## Requirements
Reproduce the data in its entirety, exactly as supplied.

## Dataset content
::::

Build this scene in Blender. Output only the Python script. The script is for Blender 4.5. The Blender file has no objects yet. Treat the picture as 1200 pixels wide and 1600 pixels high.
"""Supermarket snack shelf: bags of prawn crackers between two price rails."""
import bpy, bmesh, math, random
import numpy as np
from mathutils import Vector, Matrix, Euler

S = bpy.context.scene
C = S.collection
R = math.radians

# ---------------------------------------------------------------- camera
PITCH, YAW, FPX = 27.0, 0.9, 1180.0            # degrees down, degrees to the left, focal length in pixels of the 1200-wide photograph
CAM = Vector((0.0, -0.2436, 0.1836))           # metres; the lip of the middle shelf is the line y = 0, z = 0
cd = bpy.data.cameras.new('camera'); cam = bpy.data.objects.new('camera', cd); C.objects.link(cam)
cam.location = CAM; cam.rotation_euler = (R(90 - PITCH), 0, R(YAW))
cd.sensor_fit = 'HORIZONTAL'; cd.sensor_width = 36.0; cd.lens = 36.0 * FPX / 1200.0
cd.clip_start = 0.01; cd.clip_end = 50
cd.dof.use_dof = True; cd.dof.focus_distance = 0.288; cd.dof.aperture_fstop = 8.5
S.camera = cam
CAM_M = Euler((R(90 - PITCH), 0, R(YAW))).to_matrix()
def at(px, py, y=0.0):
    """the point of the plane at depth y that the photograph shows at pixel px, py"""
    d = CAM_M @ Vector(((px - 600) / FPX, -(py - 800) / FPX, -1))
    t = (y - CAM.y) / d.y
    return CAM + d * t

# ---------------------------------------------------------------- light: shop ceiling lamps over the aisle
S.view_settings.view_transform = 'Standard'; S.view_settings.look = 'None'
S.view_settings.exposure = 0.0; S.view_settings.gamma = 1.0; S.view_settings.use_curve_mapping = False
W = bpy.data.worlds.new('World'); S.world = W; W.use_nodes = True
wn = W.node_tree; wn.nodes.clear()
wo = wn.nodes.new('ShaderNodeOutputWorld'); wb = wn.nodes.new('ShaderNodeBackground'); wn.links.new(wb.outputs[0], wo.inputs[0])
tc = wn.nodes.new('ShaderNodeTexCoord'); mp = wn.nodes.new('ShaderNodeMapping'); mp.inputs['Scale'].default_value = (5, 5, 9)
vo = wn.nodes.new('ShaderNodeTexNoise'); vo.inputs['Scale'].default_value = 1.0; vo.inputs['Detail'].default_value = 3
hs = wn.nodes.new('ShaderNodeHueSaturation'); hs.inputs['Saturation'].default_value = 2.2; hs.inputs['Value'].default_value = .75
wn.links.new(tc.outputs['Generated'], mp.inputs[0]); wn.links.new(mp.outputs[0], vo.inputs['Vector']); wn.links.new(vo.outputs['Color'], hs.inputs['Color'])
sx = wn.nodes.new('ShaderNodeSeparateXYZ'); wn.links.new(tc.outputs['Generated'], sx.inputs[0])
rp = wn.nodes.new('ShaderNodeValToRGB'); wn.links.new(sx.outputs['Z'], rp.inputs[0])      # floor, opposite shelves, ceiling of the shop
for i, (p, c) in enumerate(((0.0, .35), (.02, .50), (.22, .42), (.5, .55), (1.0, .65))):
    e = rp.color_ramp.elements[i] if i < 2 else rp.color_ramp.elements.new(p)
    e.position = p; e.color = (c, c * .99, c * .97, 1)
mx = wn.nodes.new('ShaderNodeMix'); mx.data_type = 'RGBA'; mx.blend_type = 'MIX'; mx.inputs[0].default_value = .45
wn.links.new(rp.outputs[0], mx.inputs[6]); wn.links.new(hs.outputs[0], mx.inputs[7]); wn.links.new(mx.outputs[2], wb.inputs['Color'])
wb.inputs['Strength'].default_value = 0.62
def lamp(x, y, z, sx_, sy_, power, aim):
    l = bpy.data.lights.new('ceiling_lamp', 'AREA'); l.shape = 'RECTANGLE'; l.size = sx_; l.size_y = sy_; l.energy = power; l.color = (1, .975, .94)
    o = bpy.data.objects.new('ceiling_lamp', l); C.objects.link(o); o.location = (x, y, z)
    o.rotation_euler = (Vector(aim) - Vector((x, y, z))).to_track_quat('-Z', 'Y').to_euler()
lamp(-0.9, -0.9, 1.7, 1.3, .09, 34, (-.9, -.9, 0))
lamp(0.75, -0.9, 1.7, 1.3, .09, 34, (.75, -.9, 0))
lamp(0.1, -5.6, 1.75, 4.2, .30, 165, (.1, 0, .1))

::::

## Correct result
Build this scene in Blender. Output only the Python script. The script is for Blender 4.5. The Blender file has no objects yet. Treat the picture as 1200 pixels wide and 1600 pixels high.
"""Supermarket snack shelf: bags of prawn crackers between two price rails."""
import bpy, bmesh, math, random
import numpy as np
from mathutils import Vector, Matrix, Euler

S = bpy.context.scene
C = S.collection
R = math.radians

# ---------------------------------------------------------------- camera
PITCH, YAW, FPX = 27.0, 0.9, 1180.0            # degrees down, degrees to the left, focal length in pixels of the 1200-wide photograph
CAM = Vector((0.0, -0.2436, 0.1836))           # metres; the lip of the middle shelf is the line y = 0, z = 0
cd = bpy.data.cameras.new('camera'); cam = bpy.data.objects.new('camera', cd); C.objects.link(cam)
cam.location = CAM; cam.rotation_euler = (R(90 - PITCH), 0, R(YAW))
cd.sensor_fit = 'HORIZONTAL'; cd.sensor_width = 36.0; cd.lens = 36.0 * FPX / 1200.0
cd.clip_start = 0.01; cd.clip_end = 50
cd.dof.use_dof = True; cd.dof.focus_distance = 0.288; cd.dof.aperture_fstop = 8.5
S.camera = cam
CAM_M = Euler((R(90 - PITCH), 0, R(YAW))).to_matrix()
def at(px, py, y=0.0):
    """the point of the plane at depth y that the photograph shows at pixel px, py"""
    d = CAM_M @ Vector(((px - 600) / FPX, -(py - 800) / FPX, -1))
    t = (y - CAM.y) / d.y
    return CAM + d * t

# ---------------------------------------------------------------- light: shop ceiling lamps over the aisle
S.view_settings.view_transform = 'Standard'; S.view_settings.look = 'None'
S.view_settings.exposure = 0.0; S.view_settings.gamma = 1.0; S.view_settings.use_curve_mapping = False
W = bpy.data.worlds.new('World'); S.world = W; W.use_nodes = True
wn = W.node_tree; wn.nodes.clear()
wo = wn.nodes.new('ShaderNodeOutputWorld'); wb = wn.nodes.new('ShaderNodeBackground'); wn.links.new(wb.outputs[0], wo.inputs[0])
tc = wn.nodes.new('ShaderNodeTexCoord'); mp = wn.nodes.new('ShaderNodeMapping'); mp.inputs['Scale'].default_value = (5, 5, 9)
vo = wn.nodes.new('ShaderNodeTexNoise'); vo.inputs['Scale'].default_value = 1.0; vo.inputs['Detail'].default_value = 3
hs = wn.nodes.new('ShaderNodeHueSaturation'); hs.inputs['Saturation'].default_value = 2.2; hs.inputs['Value'].default_value = .75
wn.links.new(tc.outputs['Generated'], mp.inputs[0]); wn.links.new(mp.outputs[0], vo.inputs['Vector']); wn.links.new(vo.outputs['Color'], hs.inputs['Color'])
sx = wn.nodes.new('ShaderNodeSeparateXYZ'); wn.links.new(tc.outputs['Generated'], sx.inputs[0])
rp = wn.nodes.new('ShaderNodeValToRGB'); wn.links.new(sx.outputs['Z'], rp.inputs[0])      # floor, opposite shelves, ceiling of the shop
for i, (p, c) in enumerate(((0.0, .35), (.02, .50), (.22, .42), (.5, .55), (1.0, .65))):
    e = rp.color_ramp.elements[i] if i < 2 else rp.color_ramp.elements.new(p)
    e.position = p; e.color = (c, c * .99, c * .97, 1)
mx = wn.nodes.new('ShaderNodeMix'); mx.data_type = 'RGBA'; mx.blend_type = 'MIX'; mx.inputs[0].default_value = .45
wn.links.new(rp.outputs[0], mx.inputs[6]); wn.links.new(hs.outputs[0], mx.inputs[7]); wn.links.new(mx.outputs[2], wb.inputs['Color'])
wb.inputs['Strength'].default_value = 0.62
def lamp(x, y, z, sx_, sy_, power, aim):
    l = bpy.data.lights.new('ceiling_lamp', 'AREA'); l.shape = 'RECTANGLE'; l.size = sx_; l.size_y = sy_; l.energy = power; l.color = (1, .975, .94)
    o = bpy.data.objects.new('ceiling_lamp', l); C.objects.link(o); o.location = (x, y, z)
    o.rotation_euler = (Vector(aim) - Vector((x, y, z))).to_track_quat('-Z', 'Y').to_euler()
lamp(-0.9, -0.9, 1.7, 1.3, .09, 34, (-.9, -.9, 0))
lamp(0.75, -0.9, 1.7, 1.3, .09, 34, (.75, -.9, 0))
lamp(0.1, -5.6, 1.75, 4.2, .30, 165, (.1, 0, .1))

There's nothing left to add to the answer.